* _Task instructions_
Leave out the images and repeat the listing below without a single change.
______
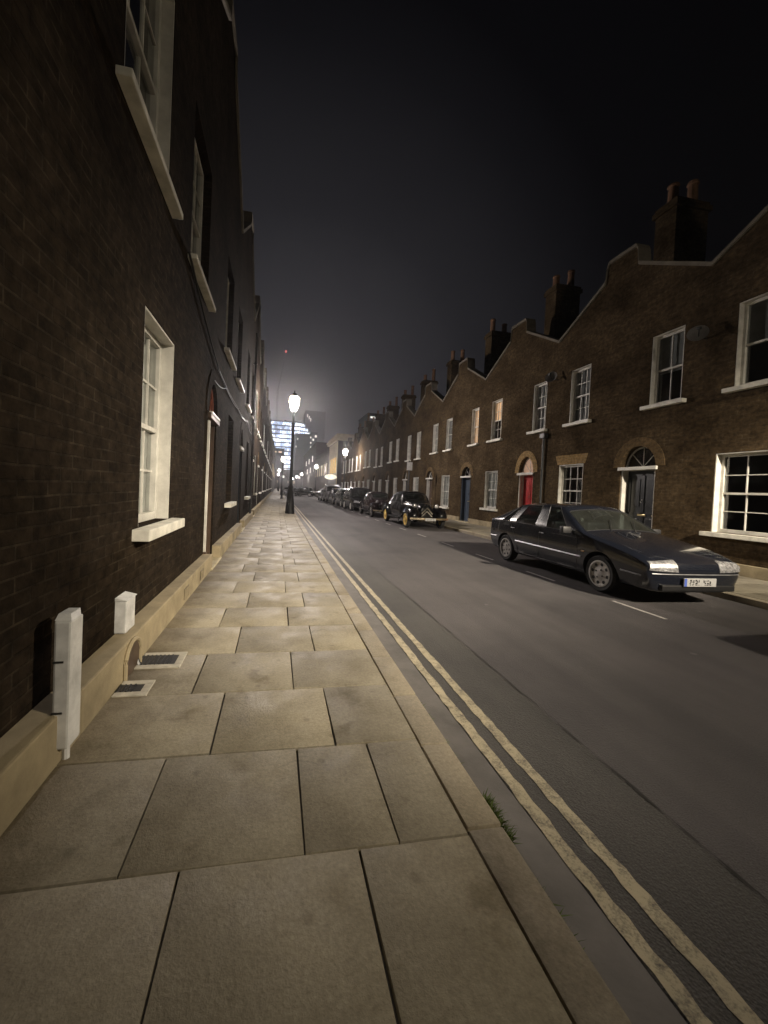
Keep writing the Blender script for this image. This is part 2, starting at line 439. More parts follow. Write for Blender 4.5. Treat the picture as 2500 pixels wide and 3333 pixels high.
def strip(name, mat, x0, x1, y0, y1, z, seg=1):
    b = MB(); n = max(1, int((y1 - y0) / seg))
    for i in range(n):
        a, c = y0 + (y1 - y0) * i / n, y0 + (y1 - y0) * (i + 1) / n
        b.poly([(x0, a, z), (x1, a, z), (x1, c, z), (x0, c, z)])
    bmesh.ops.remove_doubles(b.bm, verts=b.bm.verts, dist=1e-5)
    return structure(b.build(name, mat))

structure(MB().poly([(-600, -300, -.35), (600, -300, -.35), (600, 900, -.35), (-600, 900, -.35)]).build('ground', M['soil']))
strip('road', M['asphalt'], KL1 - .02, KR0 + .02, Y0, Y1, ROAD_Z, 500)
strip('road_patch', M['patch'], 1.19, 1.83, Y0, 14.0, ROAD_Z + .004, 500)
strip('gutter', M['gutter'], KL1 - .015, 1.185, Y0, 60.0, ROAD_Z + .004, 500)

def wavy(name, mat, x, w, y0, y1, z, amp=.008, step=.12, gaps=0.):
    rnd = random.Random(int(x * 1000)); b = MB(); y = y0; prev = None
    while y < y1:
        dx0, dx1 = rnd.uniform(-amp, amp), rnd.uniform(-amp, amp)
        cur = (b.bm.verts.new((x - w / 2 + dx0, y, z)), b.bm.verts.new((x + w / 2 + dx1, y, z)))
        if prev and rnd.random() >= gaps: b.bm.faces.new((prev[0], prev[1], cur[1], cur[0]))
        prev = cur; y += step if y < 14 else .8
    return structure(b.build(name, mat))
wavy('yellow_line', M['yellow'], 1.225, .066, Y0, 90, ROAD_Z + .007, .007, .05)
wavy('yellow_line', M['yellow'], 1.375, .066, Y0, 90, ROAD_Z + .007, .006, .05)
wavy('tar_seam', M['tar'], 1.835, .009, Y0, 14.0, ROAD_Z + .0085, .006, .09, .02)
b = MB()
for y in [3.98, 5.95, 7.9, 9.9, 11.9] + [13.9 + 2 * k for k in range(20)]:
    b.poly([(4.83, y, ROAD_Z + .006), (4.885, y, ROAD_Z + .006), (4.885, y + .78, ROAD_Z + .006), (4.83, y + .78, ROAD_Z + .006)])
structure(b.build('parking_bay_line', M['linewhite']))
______
* _Response to this exercise_
Keep writing the Blender script for this image. This is part 2, starting at line 439. More parts follow. Write for Blender 4.5. Treat the picture as 2500 pixels wide and 3333 pixels high.
def strip(name, mat, x0, x1, y0, y1, z, seg=1):
    b = MB(); n = max(1, int((y1 - y0) / seg))
    for i in range(n):
        a, c = y0 + (y1 - y0) * i / n, y0 + (y1 - y0) * (i + 1) / n
        b.poly([(x0, a, z), (x1, a, z), (x1, c, z), (x0, c, z)])
    bmesh.ops.remove_doubles(b.bm, verts=b.bm.verts, dist=1e-5)
    return structure(b.build(name, mat))

structure(MB().poly([(-600, -300, -.35), (600, -300, -.35), (600, 900, -.35), (-600, 900, -.35)]).build('ground', M['soil']))
strip('road', M['asphalt'], KL1 - .02, KR0 + .02, Y0, Y1, ROAD_Z, 500)
strip('road_patch', M['patch'], 1.19, 1.83, Y0, 14.0, ROAD_Z + .004, 500)
strip('gutter', M['gutter'], KL1 - .015, 1.185, Y0, 60.0, ROAD_Z + .004, 500)

def wavy(name, mat, x, w, y0, y1, z, amp=.008, step=.12, gaps=0.):
    rnd = random.Random(int(x * 1000)); b = MB(); y = y0; prev = None
    while y < y1:
        dx0, dx1 = rnd.uniform(-amp, amp), rnd.uniform(-amp, amp)
        cur = (b.bm.verts.new((x - w / 2 + dx0, y, z)), b.bm.verts.new((x + w / 2 + dx1, y, z)))
        if prev and rnd.random() >= gaps: b.bm.faces.new((prev[0], prev[1], cur[1], cur[0]))
        prev = cur; y += step if y < 14 else .8
    return structure(b.build(name, mat))
wavy('yellow_line', M['yellow'], 1.225, .066, Y0, 90, ROAD_Z + .007, .007, .05)
wavy('yellow_line', M['yellow'], 1.375, .066, Y0, 90, ROAD_Z + .007, .006, .05)
wavy('tar_seam', M['tar'], 1.835, .009, Y0, 14.0, ROAD_Z + .0085, .006, .09, .02)
b = MB()
for y in [3.98, 5.95, 7.9, 9.9, 11.9] + [13.9 + 2 * k for k in range(20)]:
    b.poly([(4.83, y, ROAD_Z + .006), (4.885, y, ROAD_Z + .006), (4.885, y + .78, ROAD_Z + .006), (4.83, y + .78, ROAD_Z + .006)])
structure(b.build('parking_bay_line', M['linewhite']))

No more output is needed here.